If you were looking for an idea what the MPAA was thinking when they rated Blue Valentine, the trailer holds no answers. The recently released trailer for the film contains no hint of the apparently emotionally raw and uncomfortably grim sex scene that earned the film a baffling NC-17 rating last week. You can check out the trailer below, though you’ll only find a warm introduction to the relationship between Ryan Gosling and Michelle Williams, with vaguely sad faces and tears the only indicators that this is the story of a decaying marriage.

The film, directed by Derek Cianfrance, is a Weinstein Company Sundance acquisition and has received positive reviews from all of its festival appearances.
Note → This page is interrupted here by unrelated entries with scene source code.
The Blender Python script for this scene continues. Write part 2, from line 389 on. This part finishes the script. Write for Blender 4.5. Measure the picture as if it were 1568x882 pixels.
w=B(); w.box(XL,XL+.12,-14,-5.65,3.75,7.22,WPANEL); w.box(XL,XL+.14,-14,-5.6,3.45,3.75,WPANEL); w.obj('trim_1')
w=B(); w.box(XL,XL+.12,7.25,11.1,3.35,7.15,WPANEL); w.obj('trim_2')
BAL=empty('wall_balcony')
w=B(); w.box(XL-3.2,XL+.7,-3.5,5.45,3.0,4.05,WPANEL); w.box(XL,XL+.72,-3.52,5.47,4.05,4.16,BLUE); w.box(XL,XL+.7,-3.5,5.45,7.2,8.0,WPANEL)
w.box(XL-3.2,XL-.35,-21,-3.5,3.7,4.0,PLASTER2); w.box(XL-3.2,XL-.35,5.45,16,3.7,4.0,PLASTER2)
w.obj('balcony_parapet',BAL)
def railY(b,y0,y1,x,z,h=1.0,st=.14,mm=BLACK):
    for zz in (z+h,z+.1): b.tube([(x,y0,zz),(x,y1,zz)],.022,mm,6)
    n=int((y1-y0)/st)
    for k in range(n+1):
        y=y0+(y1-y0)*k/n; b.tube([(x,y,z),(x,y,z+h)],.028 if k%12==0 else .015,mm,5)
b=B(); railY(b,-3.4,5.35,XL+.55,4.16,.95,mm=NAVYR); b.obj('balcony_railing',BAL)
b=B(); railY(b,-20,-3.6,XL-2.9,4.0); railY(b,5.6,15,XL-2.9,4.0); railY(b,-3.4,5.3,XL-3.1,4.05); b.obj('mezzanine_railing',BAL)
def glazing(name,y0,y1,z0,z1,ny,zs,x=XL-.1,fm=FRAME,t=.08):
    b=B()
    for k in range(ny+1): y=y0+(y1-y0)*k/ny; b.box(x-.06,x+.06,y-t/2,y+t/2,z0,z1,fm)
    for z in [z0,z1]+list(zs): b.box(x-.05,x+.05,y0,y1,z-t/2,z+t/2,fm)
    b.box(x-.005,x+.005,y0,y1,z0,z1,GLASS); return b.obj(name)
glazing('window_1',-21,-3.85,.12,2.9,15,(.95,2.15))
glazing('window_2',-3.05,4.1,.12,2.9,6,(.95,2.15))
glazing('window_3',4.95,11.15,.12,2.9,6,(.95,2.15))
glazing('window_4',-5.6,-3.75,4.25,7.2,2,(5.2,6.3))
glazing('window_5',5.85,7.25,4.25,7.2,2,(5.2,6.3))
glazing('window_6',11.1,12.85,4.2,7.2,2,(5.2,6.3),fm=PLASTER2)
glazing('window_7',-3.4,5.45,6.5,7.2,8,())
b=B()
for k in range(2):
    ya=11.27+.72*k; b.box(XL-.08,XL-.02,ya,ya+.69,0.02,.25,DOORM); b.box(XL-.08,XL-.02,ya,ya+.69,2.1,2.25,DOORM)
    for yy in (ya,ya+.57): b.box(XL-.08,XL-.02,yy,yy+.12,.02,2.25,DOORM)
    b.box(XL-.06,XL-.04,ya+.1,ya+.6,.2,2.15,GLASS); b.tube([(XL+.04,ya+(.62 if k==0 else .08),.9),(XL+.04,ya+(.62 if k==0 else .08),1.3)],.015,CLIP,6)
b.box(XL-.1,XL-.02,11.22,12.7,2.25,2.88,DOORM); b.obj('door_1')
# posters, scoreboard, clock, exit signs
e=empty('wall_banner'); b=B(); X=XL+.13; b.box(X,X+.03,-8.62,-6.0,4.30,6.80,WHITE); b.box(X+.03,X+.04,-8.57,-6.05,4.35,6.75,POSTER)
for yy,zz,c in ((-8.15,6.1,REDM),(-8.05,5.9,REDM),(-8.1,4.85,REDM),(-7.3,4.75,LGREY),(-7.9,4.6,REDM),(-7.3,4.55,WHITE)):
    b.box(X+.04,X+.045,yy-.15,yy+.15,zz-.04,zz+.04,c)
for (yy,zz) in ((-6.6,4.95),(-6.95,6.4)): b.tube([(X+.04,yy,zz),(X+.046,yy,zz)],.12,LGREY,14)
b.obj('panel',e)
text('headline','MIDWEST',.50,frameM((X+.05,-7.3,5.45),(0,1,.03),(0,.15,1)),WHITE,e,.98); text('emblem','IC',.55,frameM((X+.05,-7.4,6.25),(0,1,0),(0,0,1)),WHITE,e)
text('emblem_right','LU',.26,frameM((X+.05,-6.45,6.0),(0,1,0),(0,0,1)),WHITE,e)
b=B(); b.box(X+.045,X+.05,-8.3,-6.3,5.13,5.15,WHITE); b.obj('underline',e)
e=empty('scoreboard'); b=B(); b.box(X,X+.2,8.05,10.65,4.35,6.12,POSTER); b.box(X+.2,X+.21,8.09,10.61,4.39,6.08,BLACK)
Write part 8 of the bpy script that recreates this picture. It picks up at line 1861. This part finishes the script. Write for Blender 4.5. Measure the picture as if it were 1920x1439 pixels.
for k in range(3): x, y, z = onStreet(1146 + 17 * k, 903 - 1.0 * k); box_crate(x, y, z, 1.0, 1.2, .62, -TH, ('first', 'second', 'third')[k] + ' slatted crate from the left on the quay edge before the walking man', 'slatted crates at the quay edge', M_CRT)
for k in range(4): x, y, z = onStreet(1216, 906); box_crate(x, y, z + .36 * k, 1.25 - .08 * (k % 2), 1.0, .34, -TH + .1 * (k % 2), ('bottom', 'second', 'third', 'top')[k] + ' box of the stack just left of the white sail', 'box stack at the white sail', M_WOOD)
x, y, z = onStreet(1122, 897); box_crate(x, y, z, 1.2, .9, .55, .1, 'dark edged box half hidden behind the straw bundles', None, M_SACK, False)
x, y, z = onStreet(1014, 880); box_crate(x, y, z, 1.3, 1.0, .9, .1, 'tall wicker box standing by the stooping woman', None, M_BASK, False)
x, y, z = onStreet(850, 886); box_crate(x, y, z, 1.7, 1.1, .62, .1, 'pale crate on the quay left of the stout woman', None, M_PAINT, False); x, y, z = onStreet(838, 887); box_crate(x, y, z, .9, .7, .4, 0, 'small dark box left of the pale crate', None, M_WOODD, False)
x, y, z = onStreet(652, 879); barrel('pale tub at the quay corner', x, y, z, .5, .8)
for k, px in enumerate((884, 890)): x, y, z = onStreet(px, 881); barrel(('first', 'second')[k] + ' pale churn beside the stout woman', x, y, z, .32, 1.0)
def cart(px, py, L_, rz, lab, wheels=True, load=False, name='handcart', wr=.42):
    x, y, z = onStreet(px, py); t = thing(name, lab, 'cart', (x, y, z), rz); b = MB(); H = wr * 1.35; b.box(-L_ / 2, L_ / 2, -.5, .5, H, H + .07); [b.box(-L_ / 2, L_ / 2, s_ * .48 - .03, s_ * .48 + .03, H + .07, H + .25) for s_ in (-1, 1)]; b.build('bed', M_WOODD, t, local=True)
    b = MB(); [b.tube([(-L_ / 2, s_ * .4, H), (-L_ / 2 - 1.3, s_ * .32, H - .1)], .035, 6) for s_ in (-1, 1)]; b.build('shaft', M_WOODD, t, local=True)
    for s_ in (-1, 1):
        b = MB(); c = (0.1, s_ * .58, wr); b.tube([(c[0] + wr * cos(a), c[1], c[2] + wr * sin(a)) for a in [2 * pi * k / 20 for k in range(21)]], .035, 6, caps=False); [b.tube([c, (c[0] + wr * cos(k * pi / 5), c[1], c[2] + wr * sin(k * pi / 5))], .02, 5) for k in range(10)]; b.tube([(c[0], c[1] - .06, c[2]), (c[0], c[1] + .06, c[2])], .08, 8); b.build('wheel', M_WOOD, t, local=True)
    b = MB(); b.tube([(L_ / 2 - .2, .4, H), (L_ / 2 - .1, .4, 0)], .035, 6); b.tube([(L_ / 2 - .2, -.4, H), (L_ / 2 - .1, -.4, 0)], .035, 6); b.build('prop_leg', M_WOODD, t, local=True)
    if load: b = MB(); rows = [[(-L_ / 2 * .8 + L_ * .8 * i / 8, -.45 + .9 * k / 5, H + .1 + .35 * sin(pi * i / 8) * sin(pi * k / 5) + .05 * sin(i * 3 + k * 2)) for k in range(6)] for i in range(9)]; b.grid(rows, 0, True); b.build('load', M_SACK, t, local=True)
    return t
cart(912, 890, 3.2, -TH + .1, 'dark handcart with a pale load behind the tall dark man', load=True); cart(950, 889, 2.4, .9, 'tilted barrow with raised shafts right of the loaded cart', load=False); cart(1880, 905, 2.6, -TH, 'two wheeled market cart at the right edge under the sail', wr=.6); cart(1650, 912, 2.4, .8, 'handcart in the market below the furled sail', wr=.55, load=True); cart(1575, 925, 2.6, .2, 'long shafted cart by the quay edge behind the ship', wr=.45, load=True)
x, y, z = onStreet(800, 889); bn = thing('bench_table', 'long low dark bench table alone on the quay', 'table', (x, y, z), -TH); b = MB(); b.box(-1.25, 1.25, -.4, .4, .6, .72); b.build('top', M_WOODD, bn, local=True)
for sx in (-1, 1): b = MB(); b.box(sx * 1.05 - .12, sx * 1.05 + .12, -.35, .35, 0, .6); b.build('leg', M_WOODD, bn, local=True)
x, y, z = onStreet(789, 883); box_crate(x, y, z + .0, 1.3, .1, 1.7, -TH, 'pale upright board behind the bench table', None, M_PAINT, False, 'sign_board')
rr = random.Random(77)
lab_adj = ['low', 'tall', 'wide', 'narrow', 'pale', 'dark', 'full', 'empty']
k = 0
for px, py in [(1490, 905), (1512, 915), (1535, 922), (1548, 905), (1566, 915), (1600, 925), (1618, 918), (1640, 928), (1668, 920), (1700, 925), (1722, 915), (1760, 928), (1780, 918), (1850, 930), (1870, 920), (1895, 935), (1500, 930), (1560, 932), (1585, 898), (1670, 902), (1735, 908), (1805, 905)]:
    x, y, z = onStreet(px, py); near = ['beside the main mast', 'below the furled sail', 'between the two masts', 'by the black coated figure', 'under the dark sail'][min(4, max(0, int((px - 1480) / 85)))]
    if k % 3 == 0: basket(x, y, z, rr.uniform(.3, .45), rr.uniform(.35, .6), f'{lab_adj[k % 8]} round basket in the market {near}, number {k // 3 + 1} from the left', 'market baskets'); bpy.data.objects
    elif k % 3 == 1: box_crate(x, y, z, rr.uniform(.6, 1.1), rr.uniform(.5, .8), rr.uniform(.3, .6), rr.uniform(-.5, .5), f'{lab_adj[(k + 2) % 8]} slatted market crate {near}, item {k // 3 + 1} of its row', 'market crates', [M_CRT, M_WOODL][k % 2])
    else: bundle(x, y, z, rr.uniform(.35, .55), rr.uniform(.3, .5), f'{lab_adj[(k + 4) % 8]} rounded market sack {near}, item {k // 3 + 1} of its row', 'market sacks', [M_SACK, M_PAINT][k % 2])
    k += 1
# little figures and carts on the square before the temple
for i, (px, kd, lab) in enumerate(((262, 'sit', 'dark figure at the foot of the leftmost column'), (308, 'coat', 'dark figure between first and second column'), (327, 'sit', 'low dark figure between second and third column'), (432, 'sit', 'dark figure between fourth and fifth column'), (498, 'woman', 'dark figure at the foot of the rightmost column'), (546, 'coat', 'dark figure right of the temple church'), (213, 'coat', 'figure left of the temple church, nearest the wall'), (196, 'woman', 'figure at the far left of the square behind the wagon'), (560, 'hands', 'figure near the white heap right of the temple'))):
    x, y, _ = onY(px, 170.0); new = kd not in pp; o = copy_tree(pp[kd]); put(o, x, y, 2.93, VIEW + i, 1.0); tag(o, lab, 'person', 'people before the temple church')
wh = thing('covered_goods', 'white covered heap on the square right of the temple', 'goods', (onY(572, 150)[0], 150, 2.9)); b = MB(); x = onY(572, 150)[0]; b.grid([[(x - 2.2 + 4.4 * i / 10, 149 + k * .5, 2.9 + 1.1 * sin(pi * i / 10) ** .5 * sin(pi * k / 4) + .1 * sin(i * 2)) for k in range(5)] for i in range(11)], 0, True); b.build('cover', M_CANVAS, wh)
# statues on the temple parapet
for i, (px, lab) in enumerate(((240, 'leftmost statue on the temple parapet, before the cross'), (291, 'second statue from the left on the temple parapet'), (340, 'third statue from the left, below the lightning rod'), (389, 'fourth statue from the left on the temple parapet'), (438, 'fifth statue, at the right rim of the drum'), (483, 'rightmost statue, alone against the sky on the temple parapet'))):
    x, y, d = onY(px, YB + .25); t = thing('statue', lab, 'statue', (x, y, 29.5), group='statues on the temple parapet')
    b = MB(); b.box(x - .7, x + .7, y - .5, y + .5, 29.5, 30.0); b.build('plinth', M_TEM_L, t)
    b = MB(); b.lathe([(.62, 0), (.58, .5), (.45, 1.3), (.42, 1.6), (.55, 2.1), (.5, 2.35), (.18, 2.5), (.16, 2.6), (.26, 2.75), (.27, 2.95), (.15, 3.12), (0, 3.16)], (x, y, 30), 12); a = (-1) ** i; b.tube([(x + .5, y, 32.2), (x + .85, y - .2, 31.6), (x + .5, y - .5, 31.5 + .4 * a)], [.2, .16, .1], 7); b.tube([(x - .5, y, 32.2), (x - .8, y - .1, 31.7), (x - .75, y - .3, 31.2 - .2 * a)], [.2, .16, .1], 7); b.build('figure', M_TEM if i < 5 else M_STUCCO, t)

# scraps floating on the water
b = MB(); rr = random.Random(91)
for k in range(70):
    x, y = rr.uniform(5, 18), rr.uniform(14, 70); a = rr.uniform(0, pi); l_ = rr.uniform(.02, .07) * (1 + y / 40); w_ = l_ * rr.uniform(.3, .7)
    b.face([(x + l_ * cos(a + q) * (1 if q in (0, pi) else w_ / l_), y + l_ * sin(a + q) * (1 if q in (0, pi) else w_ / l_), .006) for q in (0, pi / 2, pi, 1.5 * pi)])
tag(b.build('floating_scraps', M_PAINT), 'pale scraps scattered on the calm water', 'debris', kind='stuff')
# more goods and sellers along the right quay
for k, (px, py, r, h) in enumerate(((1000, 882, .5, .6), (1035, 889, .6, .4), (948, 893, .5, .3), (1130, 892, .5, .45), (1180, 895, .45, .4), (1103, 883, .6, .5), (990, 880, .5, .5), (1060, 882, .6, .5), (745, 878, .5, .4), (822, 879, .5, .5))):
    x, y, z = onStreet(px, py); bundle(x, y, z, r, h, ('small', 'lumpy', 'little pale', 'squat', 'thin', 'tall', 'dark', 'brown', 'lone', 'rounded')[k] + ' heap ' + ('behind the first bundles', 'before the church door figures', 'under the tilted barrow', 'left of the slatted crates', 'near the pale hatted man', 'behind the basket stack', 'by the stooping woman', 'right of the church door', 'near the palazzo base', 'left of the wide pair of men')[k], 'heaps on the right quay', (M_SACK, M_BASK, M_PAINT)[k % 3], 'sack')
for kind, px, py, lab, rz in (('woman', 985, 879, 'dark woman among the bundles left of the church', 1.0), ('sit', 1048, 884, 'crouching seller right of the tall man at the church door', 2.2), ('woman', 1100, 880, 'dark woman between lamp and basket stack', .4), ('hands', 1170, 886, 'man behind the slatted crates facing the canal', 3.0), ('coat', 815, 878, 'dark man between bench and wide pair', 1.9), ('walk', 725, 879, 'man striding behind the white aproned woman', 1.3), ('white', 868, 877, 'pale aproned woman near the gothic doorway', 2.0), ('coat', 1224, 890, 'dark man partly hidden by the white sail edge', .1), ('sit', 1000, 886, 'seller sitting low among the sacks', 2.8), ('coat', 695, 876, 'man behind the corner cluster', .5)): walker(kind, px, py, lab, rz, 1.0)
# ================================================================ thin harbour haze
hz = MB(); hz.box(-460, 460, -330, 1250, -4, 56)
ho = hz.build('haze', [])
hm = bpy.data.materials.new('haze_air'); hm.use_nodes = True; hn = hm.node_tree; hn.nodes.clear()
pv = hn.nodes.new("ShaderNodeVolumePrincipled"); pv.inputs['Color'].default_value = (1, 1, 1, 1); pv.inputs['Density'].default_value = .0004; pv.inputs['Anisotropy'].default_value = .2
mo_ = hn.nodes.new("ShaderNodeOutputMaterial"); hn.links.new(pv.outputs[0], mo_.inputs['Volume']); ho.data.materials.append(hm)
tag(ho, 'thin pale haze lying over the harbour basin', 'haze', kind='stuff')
Set to be released on the last day of the year, the film now faces the challenge of a ratings appeal, cutting the film, or trying to push through a successful unrelated release. For a film that is looking to score Oscar attention for its actors, that latter option is a tough one.

The MPAA excels at John Proctoring films into early graves or more-niche-than-necessary releases, and this is no different. The consensus seems to be that the scene is more emotionally uncomfortable than explicit, and responses from many festival-viewers maintain that there isn’t any notable nudity or any violence at all. I’m interested in seeing the film for myself and finding out if there is some dangerous, threatening piece of this film that would merit such a crippling rating, though I think I’m just going to discovery that more MPAA dick-swinging and hyper-conservatism is the culprit.

These ratings were created with the noble idea of giving parents a resource with which to properly decide what their kids can and can not see. We live in a time though, when parents have nearly infinite resources to find out the most minute details about any piece of media their kid might be exposed to, and an era where DVD distribution has seen studios circumventing their own little pet council to make a few extra bucks on UNRATED discs. The over-simplified ratings system has long been rendered useless- it holds literally zero value for filmmakers or for parents, and is simply an outdated ghost of a piss-ant attempt at a Hollywood studio Illuminati.

The theater chains are certainly showing no balls in the small horror-based attempts at ignoring the MPAA, and I have no hope that the rating system will cease entirelyanytime soon, but at least the unstoppable tide of modern digital distribution is making them an increasingly tiny voice pissing into an increasingly loud wind.